INGGIT GARNASIH,cinta yg tak pernah pudar
- Get link
- X
- Other Apps
Rumah
yang dulunya adalah hanya berbentuk rumah panggung ini dibangun tahun
1920-an, dizaman pergerakan, rumah ini sering digunakan Bung Karno dan
kawan-kawan untuk berdiskusi.
Di tahun 1946 rumah ini pernah
rata dengan tanah dalam peristiwa Bandung Lautan Api yang
membumihanguskan Bandung Selatan. Setelah Ibu Inggit meninggal, tahun
1984, anak-anaknya memutuskan untuk menjual rumah karena kesulitan
ekonomi.
tahun 1989 Pemprov Jawa Barat membili rumah ini seharga
Rp300 juta. Jauh di atas harga pasaran kala itu. Setelah di tangan
Pemprov Jabar, rumah ini mengalami tiga kali renovasi, di antaranya
tahun 1991 dan 2001.
”Rumah Sejarah Inggit Garnasih merupakan
tempat persinggahan terakhir sebelum Bung Karno dibuang ke Ende, Flores,
Nusa Tenggara Timur. Rumah ini menyimpan kenangan paling kuat bagi
Inggit Garnasih. Di tempat ini, ia melewati masa-masa yang paling manis
sampai yang paling pahit dalam menjalani kehidupannya di hari tua.
Inggit adalah wanita asal Banjaran,lahir tahun 1888,lebih tua 12 tahun
yang menikah dengan pemuda Soekarno pada tahun 1923,saat itu usianya 21
tahun.
Anak ketiga pasangan Ardjipan dan Asmi ini terlahir dengan
nama Garnasih pada 17 Februari 1888 di Desa Kamasan Banjaran Kabupaten
Bandung. Kakaknya bernama Natadisastra dan Moertasih. Ia tumbuh menjadi
gadis cantik yang dikagumi banyak pria. Karena kecantikannya, di
kalangan pemuda beredar ungkapan “Mendapat senyuman dari Garnasih bagai
mendapat uang seringgit. Kata “ringgit” kemudian berubah menjadi Inggit
yang menempel terus pada nama Garnasih.
Sebagai pendamping Bung
Karno, Inggit bukan hanya menjadi istri, tetapi sekaligus menjadi tulang
punggung ekonomi keluarganya. Apalagi setelah Bung Karno bersama dua
pengurus Partai Nasional Indonesia (PNI) ditangkap dan kemudian
dijebloskan ke penjara Banceuy karena melakukan kegiatan politik di Solo
dan terakhir di Yogyakarta pada 29 Desember 1929. Ia kemudian
dipindahkan ke penjara Sukamiskin setelah dalam sidang Landraad Bandung
dijatuhi hukuman empat tahun penjara.
Dari 8 perempuan yang diperistri soekarno inggit bagai sebuah pondasi bagi soekarno.

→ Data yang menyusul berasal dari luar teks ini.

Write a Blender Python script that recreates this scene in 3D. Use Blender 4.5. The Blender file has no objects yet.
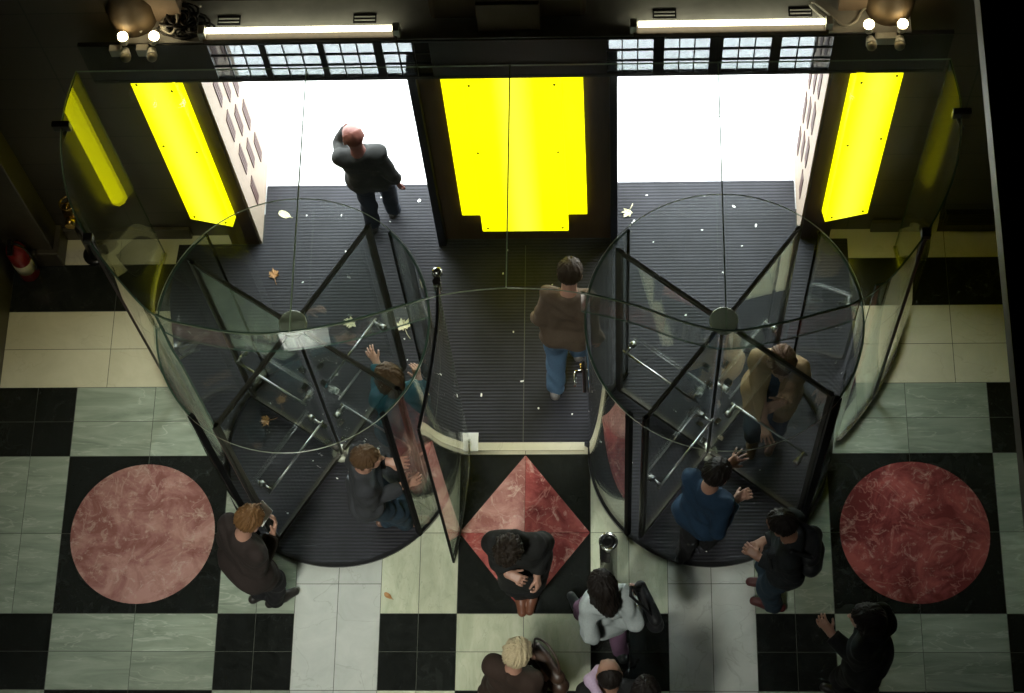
import bpy, bmesh, math, random
import numpy as np
from mathutils import Vector, Matrix

random.seed(7)
SC = bpy.context.scene
COL = SC.collection
R = math.radians

# ------------------------------------------------------------------ camera, sky, added fill lamps for the hall, exposure
cd = bpy.data.cameras.new('camera')
cd.sensor_fit = 'HORIZONTAL'
cd.sensor_width = 36.0
cd.lens = 1940.12 / 1024.0 * 36.0
cd.clip_end = 100
cam = bpy.data.objects.new('camera', cd)
COL.objects.link(cam)
cam.location = (0.65506, 0.0, 13.64)
cam.rotation_euler = (0.405067, 0.0502576, 0.0141894)
SC.camera = cam

SC.view_settings.view_transform = 'Standard'
SC.view_settings.look = 'None'
SC.view_settings.gamma = 1.0
SC.view_settings.use_curve_mapping = False
SC.view_settings.exposure = 0.0
SC.cycles.transparent_max_bounces = 48
SC.cycles.max_bounces = 10

world = bpy.data.worlds.new('sky')
SC.world = world
world.use_nodes = True
bg = world.node_tree.nodes['Background']
bg.inputs[0].default_value = (0.91, 0.96, 1.0, 1)
bg.inputs[1].default_value = 14.0


def area_lamp(name, loc, target, size, power, color, spread=180, size_y=None):
    l = bpy.data.lights.new(name, 'AREA')
    l.energy = power
    l.color = color
    l.size = size
    if size_y:
        l.shape = 'RECTANGLE'
        l.size_y = size_y
    l.spread = R(spread)
    o = bpy.data.objects.new(name, l)
    COL.objects.link(o)
    o.location = loc
    d = Vector(target) - Vector(loc)
    o.rotation_euler = d.to_track_quat('-Z', 'Y').to_euler()
    return o


area_lamp('hall_floor_fill', (-2.6, -2.75, 12.5), (-1.0, 3.4, 0), 1.5, 66, (0.98, 1.0, 0.90), 29)  # added fill behind the camera, out of view, brightens the floor
area_lamp('hall_warm_fill', (-3.6, 2.6, 9.0), (-3.3, 5.8, 0), 0.5, 2, (1.0, 0.88, 0.62), 24)  # added warm fill, out of view, lifts the cream rows on the left

# ------------------------------------------------------------------ materials
MATS = {}


def newmat(name):
    m = bpy.data.materials.new(name)
    m.use_nodes = True
    MATS[name] = m
    return m, m.node_tree.nodes, m.node_tree.links, m.node_tree.nodes['Principled BSDF']


def plain(name, col, rough=0.5, metal=0.0, bump=0.0, scale=60.0, var=0.12, spec=0.5, stretch=None):
    m, n, l, p = newmat(name)
    p.inputs['Roughness'].default_value = rough
    p.inputs['Metallic'].default_value = metal
    p.inputs['Specular IOR Level'].default_value = spec
    tc = n.new('ShaderNodeTexCoord')
    mp = n.new('ShaderNodeMapping')
    if stretch:
        mp.inputs['Scale'].default_value = stretch
    l.new(tc.outputs['Object'], mp.inputs['Vector'])
    no = n.new('ShaderNodeTexNoise')
    no.inputs['Scale'].default_value = scale
    no.inputs['Detail'].default_value = 4
    l.new(mp.outputs[0], no.inputs['Vector'])
    mx = n.new('ShaderNodeMixRGB')
    mx.inputs[1].default_value = (*[c * (1 - var) for c in col], 1)
    mx.inputs[2].default_value = (*[min(1, c * (1 + var)) for c in col], 1)
    l.new(no.outputs['Fac'], mx.inputs[0])
    l.new(mx.outputs[0], p.inputs['Base Color'])
    if bump:
        b = n.new('ShaderNodeBump')
        b.inputs['Strength'].default_value = bump
        b.inputs['Distance'].default_value = 0.004
        l.new(no.outputs['Fac'], b.inputs['Height'])
        l.new(b.outputs[0], p.inputs['Normal'])
    return m


def emit(name, col, strength):
    m, n, l, p = newmat(name)
    p.inputs['Base Color'].default_value = (*col, 1)
    p.inputs['Emission Color'].default_value = (*col, 1)
    p.inputs['Emission Strength'].default_value = strength
    return m


def marble(name, cols, vein, scale=3.0, rough=0.22, vein_w=0.05, fleck=0.0, fleck_col=(0.6, 0.5, 0.45), stretch=(1, 1, 1), island=0.25, swirl=1.6, ramp_at=(0.3, 0.72)):
    m, n, l, p = newmat(name)
    p.inputs['Roughness'].default_value = rough
    tc = n.new('ShaderNodeTexCoord')
    geo = n.new('ShaderNodeNewGeometry')
    off = n.new('ShaderNodeVectorMath')
    off.operation = 'SCALE'
    off.inputs[0].default_value = (37.0, 53.0, 11.0)
    l.new(geo.outputs['Random Per Island'], off.inputs['Scale'])
    ad = n.new('ShaderNodeVectorMath')
    ad.operation = 'ADD'
    l.new(tc.outputs['Object'], ad.inputs[0])
    l.new(off.outputs[0], ad.inputs[1])
    mp = n.new('ShaderNodeMapping')
    mp.inputs['Scale'].default_value = stretch
    l.new(ad.outputs[0], mp.inputs['Vector'])
    n1 = n.new('ShaderNodeTexNoise')
    n1.inputs['Scale'].default_value = scale
    n1.inputs['Detail'].default_value = 8
    n1.inputs['Roughness'].default_value = 0.65
    n1.inputs['Distortion'].default_value = swirl
    l.new(mp.outputs[0], n1.inputs['Vector'])
    ramp = n.new('ShaderNodeValToRGB')
    ramp.color_ramp.elements[0].position = ramp_at[0]
    ramp.color_ramp.elements[1].position = ramp_at[1]
    ramp.color_ramp.elements[0].color = (*cols[0], 1)
    ramp.color_ramp.elements[1].color = (*cols[1], 1)
    l.new(n1.outputs['Fac'], ramp.inputs[0])
    # veins: thin bands where a second noise crosses the middle
    n2 = n.new('ShaderNodeTexNoise')
    n2.inputs['Scale'].default_value = scale * 0.8
    n2.inputs['Detail'].default_value = 5
    n2.inputs['Distortion'].default_value = swirl * 1.2
    l.new(mp.outputs[0], n2.inputs['Vector'])
    s = n.new('ShaderNodeMath'); s.operation = 'SUBTRACT'; s.inputs[1].default_value = 0.5
    l.new(n2.outputs['Fac'], s.inputs[0])
    a = n.new('ShaderNodeMath'); a.operation = 'ABSOLUTE'
    l.new(s.outputs[0], a.inputs[0])
    mr = n.new('ShaderNodeMapRange')
    mr.inputs[1].default_value = 0.0
    mr.inputs[2].default_value = vein_w
    mr.inputs[3].default_value = 0.6
    mr.inputs[4].default_value = 0.0
    l.new(a.outputs[0], mr.inputs[0])
    mx = n.new('ShaderNodeMixRGB')
    mx.inputs[2].default_value = (*vein, 1)
    l.new(mr.outputs[0], mx.inputs[0])
    l.new(ramp.outputs[0], mx.inputs[1])
    out = mx
    if fleck:
        vo = n.new('ShaderNodeTexNoise')
        vo.inputs['Scale'].default_value = scale * 3.2
        vo.inputs['Detail'].default_value = 6
        vo.inputs['Distortion'].default_value = 0.9
        vo.inputs['Roughness'].default_value = 0.75
        l.new(mp.outputs[0], vo.inputs['Vector'])
        m2 = n.new('ShaderNodeMapRange')
        m2.inputs[1].default_value = 0.54
        m2.inputs[2].default_value = 0.70
        m2.inputs[4].default_value = fleck
        l.new(vo.outputs['Fac'], m2.inputs[0])
        mx2 = n.new('ShaderNodeMixRGB')
        mx2.inputs[2].default_value = (*fleck_col, 1)
        l.new(m2.outputs[0], mx2.inputs[0])
        l.new(mx.outputs[0], mx2.inputs[1])
        out = mx2
    hs = n.new('ShaderNodeHueSaturation')
    mv = n.new('ShaderNodeMapRange')
    mv.inputs[3].default_value = 1 - island
    mv.inputs[4].default_value = 1 + island
    l.new(geo.outputs['Random Per Island'], mv.inputs[0])
    l.new(mv.outputs[0], hs.inputs['Value'])
    l.new(out.outputs[0], hs.inputs['Color'])
    l.new(hs.outputs[0], p.inputs['Base Color'])
    return m


def glass(name, tint, refl=1.0, base=0.04):
    m, n, l, p = newmat(name)
    n.remove(p)
    out = n['Material Output']
    tr = n.new('ShaderNodeBsdfTransparent')
    tr.inputs[0].default_value = (*tint, 1)
    gl = n.new('ShaderNodeBsdfGlossy')
    gl.inputs['Color'].default_value = (refl, refl, refl, 1)
    gl.inputs['Roughness'].default_value = 0.0
    geo = n.new('ShaderNodeNewGeometry')
    dot = n.new('ShaderNodeVectorMath'); dot.operation = 'DOT_PRODUCT'
    l.new(geo.outputs['Incoming'], dot.inputs[0]); l.new(geo.outputs['Normal'], dot.inputs[1])
    ab = n.new('ShaderNodeMath'); ab.operation = 'ABSOLUTE'; l.new(dot.outputs['Value'], ab.inputs[0])
    om = n.new('ShaderNodeMath'); om.operation = 'SUBTRACT'; om.inputs[0].default_value = 1.0; l.new(ab.outputs[0], om.inputs[1])
    pw = n.new('ShaderNodeMath'); pw.operation = 'POWER'; pw.inputs[1].default_value = 5.0; l.new(om.outputs[0], pw.inputs[0])
    ml = n.new('ShaderNodeMath'); ml.operation = 'MULTIPLY_ADD'; ml.inputs[1].default_value = 1 - base; ml.inputs[2].default_value = base
    l.new(pw.outputs[0], ml.inputs[0])
    mix = n.new('ShaderNodeMixShader')
    l.new(ml.outputs[0], mix.inputs[0]); l.new(tr.outputs[0], mix.inputs[1]); l.new(gl.outputs[0], mix.inputs[2])
    l.new(mix.outputs[0], out.inputs['Surface'])
    return m


def ribbed(name, dark, light, period=0.03, rough=0.65):
    m, n, l, p = newmat(name)
    p.inputs['Roughness'].default_value = rough
    tc = n.new('ShaderNodeTexCoord')
    sx = n.new('ShaderNodeSeparateXYZ'); l.new(tc.outputs['Object'], sx.inputs[0])
    mu = n.new('ShaderNodeMath'); mu.operation = 'MULTIPLY'; mu.inputs[1].default_value = 2 * math.pi / period
    l.new(sx.outputs['Y'], mu.inputs[0])
    si = n.new('ShaderNodeMath'); si.operation = 'SINE'; l.new(mu.outputs[0], si.inputs[0])
    mr = n.new('ShaderNodeMapRange'); mr.inputs[1].default_value = -0.6; mr.inputs[2].default_value = 0.9
    l.new(si.outputs[0], mr.inputs[0])
    no = n.new('ShaderNodeTexNoise'); no.inputs['Scale'].default_value = 5.0; no.inputs['Detail'].default_value = 8
    l.new(tc.outputs['Object'], no.inputs['Vector'])
    dust = n.new('ShaderNodeMapRange'); dust.inputs[1].default_value = 0.35; dust.inputs[2].default_value = 0.75
    dust.inputs[3].default_value = 0.75; dust.inputs[4].default_value = 1.35
    l.new(no.outputs['Fac'], dust.inputs[0])
    mx = n.new('ShaderNodeMixRGB'); mx.inputs[1].default_value = (*dark, 1); mx.inputs[2].default_value = (*light, 1)
    l.new(mr.outputs[0], mx.inputs[0])
    hs = n.new('ShaderNodeHueSaturation'); l.new(dust.outputs[0], hs.inputs['Value']); l.new(mx.outputs[0], hs.inputs['Color'])
    l.new(hs.outputs[0], p.inputs['Base Color'])
    p.inputs['Specular IOR Level'].default_value = 0.3
    b = n.new('ShaderNodeBump'); b.inputs['Strength'].default_value = 0.18; b.inputs['Distance'].default_value = 0.006
    l.new(si.outputs[0], b.inputs['Height']); l.new(b.outputs[0], p.inputs['Normal'])
    return m


def panelled(name, col, line, w=0.62, h=0.4, rough=0.4):
    m, n, l, p = newmat(name)
    p.inputs['Roughness'].default_value = rough
    tc = n.new('ShaderNodeTexCoord')
    mp = n.new('ShaderNodeMapping'); mp.inputs['Rotation'].default_value = (R(90), 0, 0)
    l.new(tc.outputs['Object'], mp.inputs['Vector'])
    br = n.new('ShaderNodeTexBrick')
    br.offset = 0.0
    br.inputs['Scale'].default_value = 1.0
    br.inputs['Mortar Size'].default_value = 0.006
    br.inputs['Brick Width'].default_value = w
    br.inputs['Row Height'].default_value = h
    br.inputs['Color1'].default_value = (*col, 1)
    br.inputs['Color2'].default_value = (*[c * 0.8 for c in col], 1)
    br.inputs['Mortar'].default_value = (*line, 1)
    l.new(mp.outputs[0], br.inputs['Vector'])
    l.new(br.outputs['Color'], p.inputs['Base Color'])
    return m


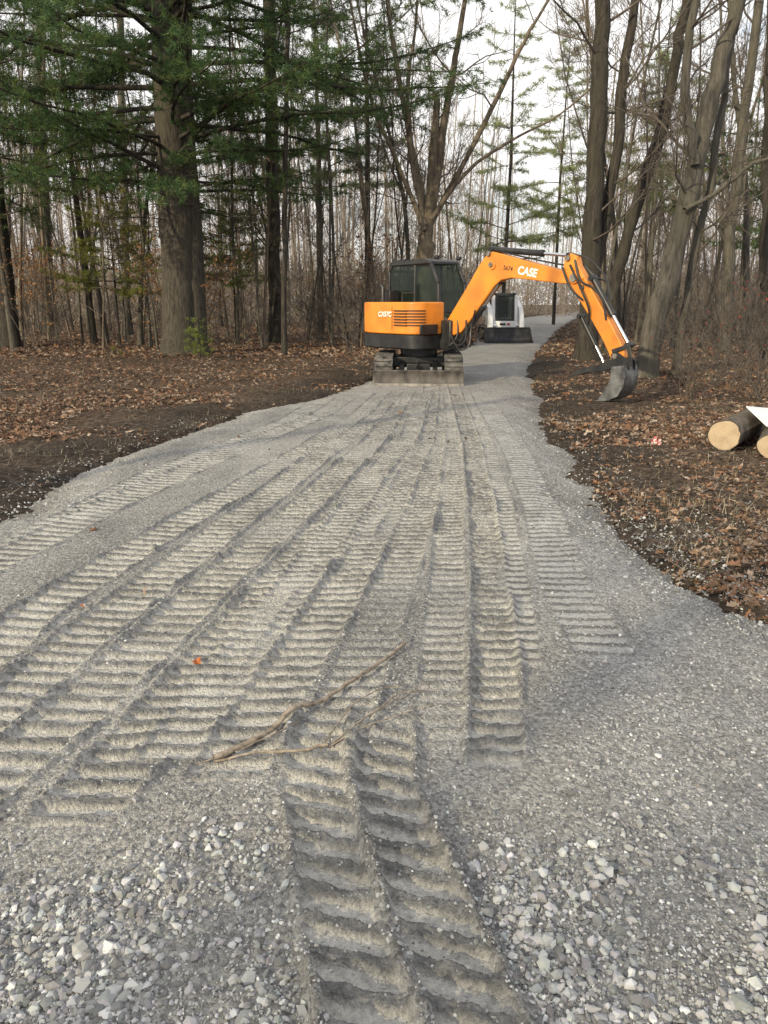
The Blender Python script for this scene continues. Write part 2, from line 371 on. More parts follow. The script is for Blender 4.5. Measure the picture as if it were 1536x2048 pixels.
Rm=np.stack([1-2*(y*y+z*z),2*(x*y-z*w),2*(x*z+y*w),2*(x*y+z*w),1-2*(x*x+z*z),2*(y*z-x*w),2*(x*z-y*w),2*(y*z+x*w),1-2*(x*x+y*y)],-1).reshape(N,3,3)
V=np.einsum('nij,nkj->nki',Rm,V)*R[:,None,None]; V[...,2]*=.85
V+=np.stack([X,Y,Z+R*.15],-1)[:,None,:]
Fc=(icf[None]+np.arange(N)[:,None,None]*12).reshape(-1,3)
g_=.14+.32*rng.random(N)**1.2; g_=np.where(rng.random(N)<.03,.60,g_); tint=1+.02*rng.normal(size=(N,3))+np.array([-.012,.0,.012])
colr=np.repeat((g_[:,None]*tint)[:,None],12,1).reshape(-1,3)
o=np_mesh('loose_gravel',V.reshape(-1,3),Fc,M['stone'],None,False,np.clip(colr,0,1))
tag(o,'loose angular grey stones scattered over the driveway','gravel',kind='stuff')
# ------------------------------------------------------------------ leaves
def leaves(N,ymin,ymax,pw,smin,smax,dens,spread=.62):
    Y=powy(N,ymin,ymax,pw); X=(rng.random(N)*2-1)*(Y*spread+1)
    e=inside(X,Y); p=np.where(e<.1,np.clip(dens(X,Y,e),0,1),.0007*(Y>3)); k=rng.random(N)<p
    X,Y,e=X[k],Y[k],e[k]; s=smin+(smax-smin)*rng.random(len(X)); return X,Y,s,e
def leafmesh(X,Y,Z,s,tilt=.38):
    N=len(X); a=rng.random(N)*6.283
    tm=np.array([(0,-.5,0),(0,.05,0),(0,.6,0),(-.32,-.12,1),(-.36,.27,1),(.32,-.12,1),(.36,.27,1),(-.14,.06,.4),(.14,.06,.4),(-.12,.38,.3),(.12,.38,.3)])
    fc=np.array([(0,1,3),(3,1,7),(7,1,4),(4,1,9),(9,1,2),(0,5,1),(5,8,1),(8,6,1),(6,10,1),(10,2,1)])
    V=np.repeat(tm[None],N,0)*(.8+.4*rng.random((N,1,3))); V[...,0]*=(.55+.5*rng.random((N,1))); curl=(rng.random((N,1))-.35)*.6
    z=V[...,2]*curl; V[...,2]=z; V+= .07*rng.normal(size=V.shape)
    rx=rng.normal(size=N)*tilt; ry=rng.normal(size=N)*tilt
    y2=V[...,1]*np.cos(rx)[:,None]-V[...,2]*np.sin(rx)[:,None]; z2=V[...,1]*np.sin(rx)[:,None]+V[...,2]*np.cos(rx)[:,None]
    x3=V[...,0]*np.cos(ry)[:,None]+z2*np.sin(ry)[:,None]; z3=-V[...,0]*np.sin(ry)[:,None]+z2*np.cos(ry)[:,None]
    x4=x3*np.cos(a)[:,None]-y2*np.sin(a)[:,None]; y4=x3*np.sin(a)[:,None]+y2*np.cos(a)[:,None]
    V=np.stack([x4,y4,z3],-1)*s[:,None,None]; V+=np.stack([X,Y,Z],-1)[:,None,:]
    return V.reshape(-1,3),(fc[None]+np.arange(N)[:,None,None]*11).reshape(-1,3)
LC=np.array([(.21,.14,.10),(.27,.175,.12),(.13,.085,.06),(.35,.26,.195),(.24,.135,.085),(.40,.315,.25),(.10,.07,.052),(.28,.15,.09)])
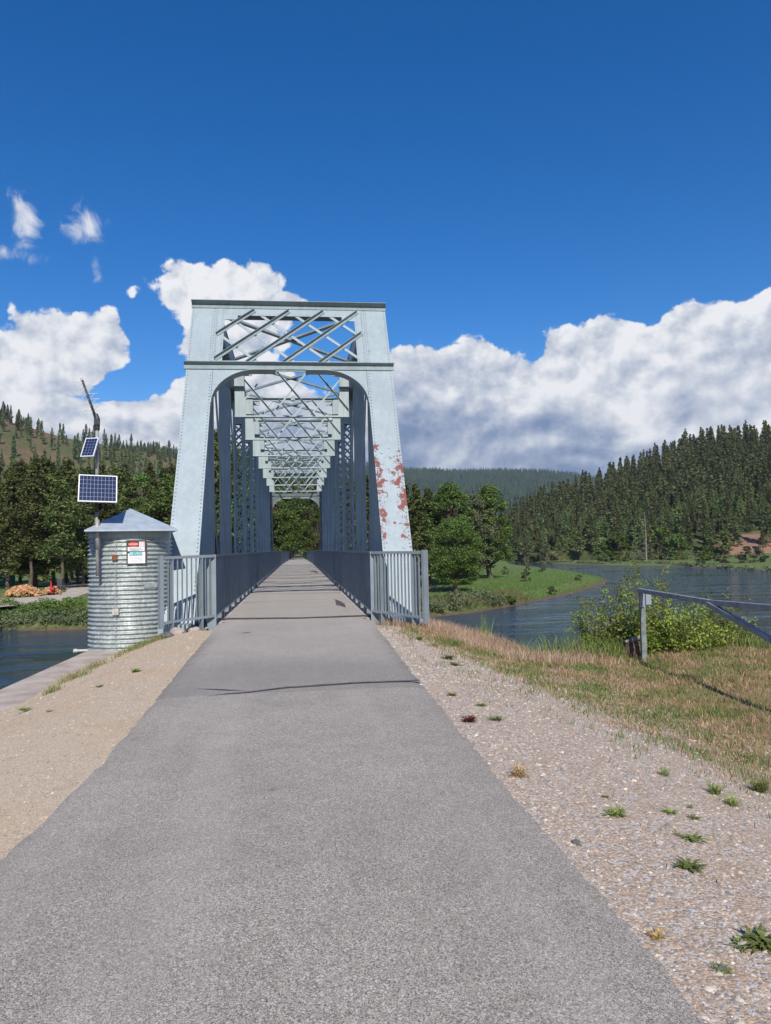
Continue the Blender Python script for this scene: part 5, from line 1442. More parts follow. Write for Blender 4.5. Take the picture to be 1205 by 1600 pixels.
def sample(n, region):
    """random points in camera-plan box region=(x0,x1,y0,y1) on the terrain"""
    x = RNG.uniform(region[0], region[1], n); y = RNG.uniform(region[2], region[3], n); return np.c_[x, y, terrain(x, y)]
def fnoise(P, s, o=0): return np.array([mnoise.noise(Vector((p[0]*s, p[1]*s, o))) for p in P])
# near dry grass on the right
P = sample(420000, (1.7, 13, 1.5, 20))
rel = P - np.array([CAM.x, 0, 0]); dep = rel[:, 0]*FWD.x + rel[:, 1]*FWD.y; lat = rel[:, 0]*RGT.x + rel[:, 1]*RGT.y
keep = (np.abs(lat) < dep*0.62 + 0.5) & (P[:, 2] > -1.6)
P = P[keep]; n1 = fnoise(P, 0.9); n2 = fnoise(P, 2.7, 5)
edge = np.interp(P[:, 1], [1, 4, 7, 9, 12, 15, 18], [4.1, 3.5, 2.95, 2.6, 2.2, 2.0, 2.0])
prob = np.clip((P[:, 0] - edge - 0.35*n1)/0.9 + 0.1, 0.0, 1)*(0.65 + 0.7*n2)
prob = np.where(P[:, 0] < edge + 0.1, np.maximum(prob, 0.16*np.clip((P[:, 0] - edge + 1.1)/1.1, 0.06, 1)*(n2 > 0.02)), prob)
prob *= np.clip(1.15 - 0.0*P[:, 1], 0, 1)
k = RNG.uniform(0, 1, len(P)) < prob; P = P[k]; n1 = n1[k]; n2 = n2[k]; n = len(P)
tall = np.interp(P[:, 1], [2, 8, 12, 15.5, 19], [0.55, 0.6, 0.8, 1.7, 2.2])
h = RNG.uniform(0.05, 0.13, n)*tall*(1 + 0.5*n1)
dry = [(0.46,0.32,0.19),(0.40,0.25,0.16),(0.48,0.37,0.24),(0.34,0.19,0.14),(0.26,0.19,0.10)]; grn = [(0.10,0.16,0.035),(0.15,0.21,0.05),(0.19,0.21,0.075)]
isg = (fnoise(P, 1.6, 11) + 0.35*RNG.normal(size=n) > np.interp(P[:, 1], [2, 9, 13, 16], [-0.12, -0.12, 0.0, 0.5]))
cols = np.where(isg[:, None], palette(n, grn, [1,1,1]), palette(n, dry, [3,3,2,1.2,2]))
print('dry grass', n)
blades('dry_grass', P, h, RNG.uniform(0.0035, 0.007, n)*np.interp(P[:,1],[2,16],[1,1.9]), 0.9, cols, label='low dry tan and green grass on the ground right of the path', cat='grass')
# denser pink-tan cheatgrass on the lip by the right railing end
P = sample(60000, (2.1, 8.5, 12.0, 21.5)); P = P[(P[:, 2] > -1.9)]
e0 = np.interp(P[:, 1], [12, 14.5, 17, 20], [3.3, 2.6, 2.35, 3.2]); pr = np.clip((P[:, 0] - e0)/0.5, 0, 1)*np.clip(1.1 - (P[:, 0]-e0-0.8)/1.6, 0, 1)
k = RNG.uniform(0, 1, len(P)) < pr; P = P[k]; n = len(P)
cols = palette(n, [(0.50,0.37,0.25),(0.44,0.28,0.22),(0.38,0.22,0.20),(0.55,0.44,0.30),(0.15,0.20,0.06)], [3,3,2,2,0.6])
blades('cheatgrass', P, RNG.uniform(0.14, 0.42, n)*np.interp(P[:, 1], [13, 17], [0.6, 1.05]), RNG.uniform(0.005, 0.010, n), 0.7, cols, label='tall feathery pinkish tan grass on the bank below the right railing end', cat='grass')
# fresh green grass at the lip and around the stump
P = sample(70000, (3.0, 16, 11, 18)); P = P[(P[:, 2] > -2.2) & (P[:, 2] < -0.30)]
sdn = sd_poly(near_poly, P[:, 0], P[:, 1]); k = (np.abs(sdn + 0.15) < 0.55 + 0.35*fnoise(P, 0.7, 3)) & (P[:, 0] > 4.4); P = P[k]; n = len(P)
blades('bank_grass', P, RNG.uniform(0.15, 0.5, n), RNG.uniform(0.007, 0.014, n), 0.6, palette(n, [(0.11,0.19,0.035),(0.17,0.25,0.06),(0.24,0.27,0.10),(0.36,0.30,0.17)], [3,3,2,1.5]), label='fresh green grass along the top of the near river bank', cat='grass')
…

Terhadap wanita-wanita yang mengisi hatinya, semua mendapat tempat yang
begitu mulia di hati Soekarno. Inggit Garnasih sdikataakan sebagai
perempuan gigih, penyayang, dan mendukungnya sejak era pergerakan hingga
menjelang Indonesia merdeka.
Apabila Bung Karno api maka
Inggit kayu bakarnya. Inggit menghapus keringat ketika Soekarno
kelelahan, Inggit menghibur ketika Soekarno kesepian. Inggit menjahitkan
ketika kancing baju Soekarno lepas, Inggit hadir ketika Soekarno muda
membutuhkan kehangatan perempuan baik sebagai Ibu maupun teman. Inggit
bagi Soekarno laksana Khadijah bagi Muhammad. Bedanya Muhammad setia
hingga Khadijah meninggal sedangkan Soekarno kawin lagi, melangkah ke
gerbang istana dan Inggit pulang ke Bandung, menenun sepi.
Dalam kamus hidupnya hanya ada kata memberi tak ada kata meminta. Inggit
menjual bedak, meramu jamu dan menjahit kutang untuk nafkah keluarga,
sementara Soekarno seperti singa yang mengaum dari satu podium ke podium
berikutnya, pikirannya tercurah untuk pergerakan, Inggit yang setia
mencari uang. Inggit mencinta karena cinta, tanpa pamrih tanpa motivasi.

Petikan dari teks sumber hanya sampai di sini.